Memoria y estatuas
La memoria debería ir aparte, ser independiente del resto de la mujer o el hombre que la tiene; debería estar hecha de un material menos flexible o, al menos, ser más exacta, más comprobable. Pero no es nada de eso. Incluso en los mejores casos, la memoria consiste, como vemos en una línea de Jorge Luis Borges, en "recordar unos hechos que tal vez fueran otros". En los peores, la memoria es un líquido oscuro y viscoso, una caja negra de la que cada uno saca las mentiras y los infundios que quiere. Fíjense, por ejemplo, en lo que hacen los políticos locales del PP en Santander y en El Ferrol cuando les piden que retiren las estatuas de Franco y los símbolos relacionados con el asesino que aún quedan en sus ciudades.Los de El Ferrol dicen que van a someter la cuestión a referéndum, que si los ciudadanos quieren que se quite la estatua del dictador que preside la Plaza de España, la quitarán. Los de Santander dicen que la plaza del Generalísimo se seguirá llamando plaza del Generalísimo ocurra lo que ocurra y diga lo que diga la oposición, aunque están dispuestos a retirar tres o cuatro placas, como las insignias fascistas del monolito que hay en la plaza dedicada a la "hermana Italia" que homenajean a las "heroicas legiones que bajo el signo de Franco lucharon y cayeron fraternalmente unidas con los soldados españoles por la sublime causa de la civilización cristiana". Una simpática concejal del PP cántabro, además, ha recordado que, a fin de cuentas, el Funeralísimo -como lo llamaba en sus poemas Rafael Alberti- es un personaje histórico, ha declarado que tal vez cometiera errores pero que "algo bueno haría" y ha dicho que es lo mismo que si se pretendiese retirar de la calle "una estatua de Pablo Iglesias". Su argumento sería ocurrente si estuviera dentro de una película de Gabi, Fofó, Miliki y Fofito, pero como no lo está, no es ocurrente sino peligroso: le das la vuelta y dices que lo mismo que hay estatuas de Franco en España también podría haberlas de Hitler, de Stalin o de algún activista de ETA, dependiendo de quién mande en cada Ayuntamiento. No se asusten, eso es lo que ellos quieren, que estas cosas asusten para poder dejar sus estatuas de criminales en donde están.

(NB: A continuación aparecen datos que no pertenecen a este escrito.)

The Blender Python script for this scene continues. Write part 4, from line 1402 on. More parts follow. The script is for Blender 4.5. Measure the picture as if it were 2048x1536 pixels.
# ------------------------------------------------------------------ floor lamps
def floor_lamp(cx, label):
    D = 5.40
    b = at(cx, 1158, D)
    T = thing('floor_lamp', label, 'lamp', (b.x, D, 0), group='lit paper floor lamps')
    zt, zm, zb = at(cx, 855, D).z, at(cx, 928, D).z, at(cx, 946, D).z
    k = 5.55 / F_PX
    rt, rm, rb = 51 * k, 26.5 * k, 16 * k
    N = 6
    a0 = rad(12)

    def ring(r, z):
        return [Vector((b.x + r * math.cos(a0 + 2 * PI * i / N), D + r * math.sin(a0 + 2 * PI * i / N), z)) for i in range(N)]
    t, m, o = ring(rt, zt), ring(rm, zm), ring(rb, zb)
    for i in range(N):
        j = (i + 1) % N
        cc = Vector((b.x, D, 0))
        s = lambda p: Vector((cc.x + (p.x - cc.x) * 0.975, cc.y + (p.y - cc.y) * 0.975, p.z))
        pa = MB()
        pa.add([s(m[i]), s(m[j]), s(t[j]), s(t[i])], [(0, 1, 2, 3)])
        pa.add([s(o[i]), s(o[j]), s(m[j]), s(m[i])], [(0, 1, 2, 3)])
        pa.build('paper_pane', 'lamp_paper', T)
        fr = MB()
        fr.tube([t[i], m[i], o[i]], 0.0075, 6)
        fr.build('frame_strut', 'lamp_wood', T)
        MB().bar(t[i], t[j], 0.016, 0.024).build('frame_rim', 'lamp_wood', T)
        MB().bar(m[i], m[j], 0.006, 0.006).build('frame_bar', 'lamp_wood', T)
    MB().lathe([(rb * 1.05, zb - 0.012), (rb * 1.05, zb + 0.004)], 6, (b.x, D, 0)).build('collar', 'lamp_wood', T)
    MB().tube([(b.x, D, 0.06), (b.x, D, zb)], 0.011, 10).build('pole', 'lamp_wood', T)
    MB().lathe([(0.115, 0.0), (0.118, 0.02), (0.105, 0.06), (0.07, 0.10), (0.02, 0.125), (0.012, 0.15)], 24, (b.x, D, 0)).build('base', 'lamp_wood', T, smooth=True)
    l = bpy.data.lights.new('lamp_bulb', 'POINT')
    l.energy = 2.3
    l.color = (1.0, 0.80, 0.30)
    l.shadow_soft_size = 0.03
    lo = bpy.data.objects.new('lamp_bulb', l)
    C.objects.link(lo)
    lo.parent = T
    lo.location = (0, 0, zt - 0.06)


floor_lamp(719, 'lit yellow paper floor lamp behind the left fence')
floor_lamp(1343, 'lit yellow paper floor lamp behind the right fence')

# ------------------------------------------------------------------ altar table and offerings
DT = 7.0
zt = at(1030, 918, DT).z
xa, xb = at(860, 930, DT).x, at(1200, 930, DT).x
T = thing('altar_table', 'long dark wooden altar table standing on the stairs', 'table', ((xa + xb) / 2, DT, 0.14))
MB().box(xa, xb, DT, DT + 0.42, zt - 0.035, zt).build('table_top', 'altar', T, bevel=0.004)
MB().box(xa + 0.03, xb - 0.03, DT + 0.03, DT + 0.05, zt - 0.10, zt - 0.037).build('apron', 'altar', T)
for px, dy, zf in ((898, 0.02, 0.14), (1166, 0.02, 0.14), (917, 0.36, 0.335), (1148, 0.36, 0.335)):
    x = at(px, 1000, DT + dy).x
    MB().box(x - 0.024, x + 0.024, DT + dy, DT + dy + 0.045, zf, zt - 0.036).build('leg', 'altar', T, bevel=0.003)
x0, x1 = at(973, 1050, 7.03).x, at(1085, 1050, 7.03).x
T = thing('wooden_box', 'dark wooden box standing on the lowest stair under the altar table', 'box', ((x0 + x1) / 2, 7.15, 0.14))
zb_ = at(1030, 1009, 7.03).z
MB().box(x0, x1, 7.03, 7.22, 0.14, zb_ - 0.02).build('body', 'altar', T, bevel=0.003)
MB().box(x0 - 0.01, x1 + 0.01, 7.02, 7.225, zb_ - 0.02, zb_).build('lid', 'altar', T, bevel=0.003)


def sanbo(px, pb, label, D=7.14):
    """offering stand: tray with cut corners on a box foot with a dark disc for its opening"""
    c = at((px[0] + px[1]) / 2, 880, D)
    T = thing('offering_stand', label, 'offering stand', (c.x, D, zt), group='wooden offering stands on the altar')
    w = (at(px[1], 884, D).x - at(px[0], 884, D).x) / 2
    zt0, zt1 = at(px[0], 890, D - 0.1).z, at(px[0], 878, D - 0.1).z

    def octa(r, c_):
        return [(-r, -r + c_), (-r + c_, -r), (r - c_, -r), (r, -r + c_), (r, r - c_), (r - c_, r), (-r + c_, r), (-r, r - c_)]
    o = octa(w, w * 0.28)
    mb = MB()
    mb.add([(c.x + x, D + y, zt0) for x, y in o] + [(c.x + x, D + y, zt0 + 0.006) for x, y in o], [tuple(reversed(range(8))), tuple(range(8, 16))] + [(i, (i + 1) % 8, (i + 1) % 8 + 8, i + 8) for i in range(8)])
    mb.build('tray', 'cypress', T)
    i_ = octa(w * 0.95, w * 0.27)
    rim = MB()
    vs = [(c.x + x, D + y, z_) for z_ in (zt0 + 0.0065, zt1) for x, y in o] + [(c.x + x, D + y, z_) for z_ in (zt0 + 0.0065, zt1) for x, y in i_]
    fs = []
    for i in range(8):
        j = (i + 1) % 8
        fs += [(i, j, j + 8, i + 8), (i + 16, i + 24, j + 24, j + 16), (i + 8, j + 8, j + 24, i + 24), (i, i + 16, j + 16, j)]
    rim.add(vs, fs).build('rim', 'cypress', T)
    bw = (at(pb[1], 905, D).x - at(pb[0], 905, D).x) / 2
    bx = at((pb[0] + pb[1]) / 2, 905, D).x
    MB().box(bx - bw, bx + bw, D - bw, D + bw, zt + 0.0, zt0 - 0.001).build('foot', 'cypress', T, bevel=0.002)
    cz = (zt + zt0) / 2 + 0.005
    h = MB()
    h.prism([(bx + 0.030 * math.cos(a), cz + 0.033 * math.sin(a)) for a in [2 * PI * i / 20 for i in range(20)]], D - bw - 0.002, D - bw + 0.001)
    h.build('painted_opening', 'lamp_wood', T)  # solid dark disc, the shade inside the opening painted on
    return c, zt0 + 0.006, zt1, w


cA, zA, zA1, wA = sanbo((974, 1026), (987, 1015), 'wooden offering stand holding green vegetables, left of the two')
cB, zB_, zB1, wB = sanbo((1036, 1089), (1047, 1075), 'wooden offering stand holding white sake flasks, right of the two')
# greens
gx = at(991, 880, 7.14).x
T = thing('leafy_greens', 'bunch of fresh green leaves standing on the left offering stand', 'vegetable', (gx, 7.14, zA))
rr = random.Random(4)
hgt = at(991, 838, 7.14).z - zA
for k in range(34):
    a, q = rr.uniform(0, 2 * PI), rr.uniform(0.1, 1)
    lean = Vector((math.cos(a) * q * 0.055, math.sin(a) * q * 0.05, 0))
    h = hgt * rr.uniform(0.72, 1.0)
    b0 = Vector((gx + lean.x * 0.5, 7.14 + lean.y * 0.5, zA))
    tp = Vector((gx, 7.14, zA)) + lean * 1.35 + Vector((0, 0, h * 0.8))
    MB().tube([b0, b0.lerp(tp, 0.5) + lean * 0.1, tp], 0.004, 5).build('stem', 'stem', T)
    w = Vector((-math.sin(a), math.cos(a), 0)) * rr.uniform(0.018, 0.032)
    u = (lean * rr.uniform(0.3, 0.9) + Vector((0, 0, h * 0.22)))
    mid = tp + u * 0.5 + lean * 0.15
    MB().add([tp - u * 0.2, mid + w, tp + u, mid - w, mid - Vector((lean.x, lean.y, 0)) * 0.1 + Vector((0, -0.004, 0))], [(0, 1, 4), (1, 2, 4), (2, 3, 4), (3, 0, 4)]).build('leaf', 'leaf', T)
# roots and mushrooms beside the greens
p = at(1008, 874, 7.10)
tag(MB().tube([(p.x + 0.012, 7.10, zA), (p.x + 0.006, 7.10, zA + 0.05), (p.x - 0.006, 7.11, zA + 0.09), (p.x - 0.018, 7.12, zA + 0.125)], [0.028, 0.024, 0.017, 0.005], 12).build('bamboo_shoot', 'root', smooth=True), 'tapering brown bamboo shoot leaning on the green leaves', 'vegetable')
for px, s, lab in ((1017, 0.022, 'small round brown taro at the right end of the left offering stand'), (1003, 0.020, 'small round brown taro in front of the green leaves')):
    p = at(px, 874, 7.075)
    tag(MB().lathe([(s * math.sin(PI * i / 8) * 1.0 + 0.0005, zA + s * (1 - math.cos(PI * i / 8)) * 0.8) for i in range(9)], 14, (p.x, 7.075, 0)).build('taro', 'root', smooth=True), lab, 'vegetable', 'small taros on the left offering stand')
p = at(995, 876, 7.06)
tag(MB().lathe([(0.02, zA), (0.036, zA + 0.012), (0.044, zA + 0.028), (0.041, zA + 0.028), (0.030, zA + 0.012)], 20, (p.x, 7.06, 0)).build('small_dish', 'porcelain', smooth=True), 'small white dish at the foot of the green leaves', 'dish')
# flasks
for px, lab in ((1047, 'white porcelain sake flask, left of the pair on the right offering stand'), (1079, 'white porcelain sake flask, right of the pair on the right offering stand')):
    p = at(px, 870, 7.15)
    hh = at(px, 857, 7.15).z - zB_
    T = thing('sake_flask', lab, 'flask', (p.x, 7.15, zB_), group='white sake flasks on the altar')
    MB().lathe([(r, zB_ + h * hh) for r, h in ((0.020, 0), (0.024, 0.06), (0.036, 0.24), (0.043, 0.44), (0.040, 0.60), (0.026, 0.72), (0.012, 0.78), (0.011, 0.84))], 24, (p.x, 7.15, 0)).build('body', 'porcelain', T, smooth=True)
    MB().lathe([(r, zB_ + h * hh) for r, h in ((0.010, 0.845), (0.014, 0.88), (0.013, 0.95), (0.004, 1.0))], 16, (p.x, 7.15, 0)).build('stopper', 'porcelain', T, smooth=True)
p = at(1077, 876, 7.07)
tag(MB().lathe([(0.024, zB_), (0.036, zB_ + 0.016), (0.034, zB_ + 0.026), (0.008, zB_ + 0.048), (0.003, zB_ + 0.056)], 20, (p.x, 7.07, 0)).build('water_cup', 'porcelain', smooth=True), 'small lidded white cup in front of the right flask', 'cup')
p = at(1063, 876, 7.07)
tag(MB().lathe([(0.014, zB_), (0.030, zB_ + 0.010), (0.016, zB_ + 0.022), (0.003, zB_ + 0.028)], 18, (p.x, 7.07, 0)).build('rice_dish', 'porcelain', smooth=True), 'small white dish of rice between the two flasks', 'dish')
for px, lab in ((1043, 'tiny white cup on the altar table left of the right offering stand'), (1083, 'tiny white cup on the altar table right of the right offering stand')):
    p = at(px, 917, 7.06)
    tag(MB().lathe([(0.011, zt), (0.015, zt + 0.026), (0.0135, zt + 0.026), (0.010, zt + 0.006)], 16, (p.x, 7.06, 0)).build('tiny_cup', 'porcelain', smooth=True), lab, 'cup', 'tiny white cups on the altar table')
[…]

En Madrid y sus alrededores también tenemos nuestra ración de Francisco Franco. Tenemos su insultante estatua ecuestre en Nuevos Ministerios. Tenemos su Arco del Triunfo en Moncloa y su asqueroso Valle de los Caídos en la sierra. Tenemos un montón de pueblos con calles que aún llevan su nombre, monumentos que conservan el yugo y las flechas de su Falange, flechas para matar y yugo para someter a sus ciudadanos. Los políticos del PSOE, cuando mandaban, no se atrevieron a tocar todo eso. A alguno del PP, quizá le gustaría volver a poner el perfil del generalete en las monedas. ¿Por qué no? ¿No es un personaje de nuestra Historia, como Cristóbal Colón o como Hernán Cortés o como Pablo Iglesias? Es curioso, el modo en que se puede utilizar la memoria, la manera en que puede servir para justificar cualquier cosa que hagas. Los carniceros del ejército de Israel y sus jefes pueden masacrar palestinos mientras se acuerdan de Auschwitz, de Dachau, de Sachsenhausen, porque al parecer todo dolor justifica otro dolor, toda injusticia o atrocidad justifica otras atrocidades y otras injusticias que deben ser comprendidas, perdonadas y hasta bendecidas. En cuanto a la mayor parte de los políticos españoles, su memoria también es buena o mala según la ocasión: tienen una memoria excelente, y está muy bien que así sea, para acordarse del GAL o de FILESA, de Roldán o de Naseiro, del escándalo del B.O.E. o del túnel de Sóller. Pero para Franco la cosa es distinta. Franco es cosa del pasado, mejor no remover.
A alguna gente, sin embargo, nos repugnan esas estatuas o nombres de calles ganadas a tiros, manchadas de sangre; nos ofenden esos honores que los cómplices del verdugo le dedicaron al verdugo y sus víctimas, o los herederos de sus víctimas, no fueron capaces de arrebatarle. A alguna gente nos asquea todo ese asunto y, cuando paseamos por Madrid, nos entristece y nos da rabia ver la estatua de Franco o los símbolos de su régimen que ennegrecen la ciudad. Lo que no sabemos es si nos asusta más la complicidad de quienes lo justifican o la cobardía de quienes fingen haberlo olvidado.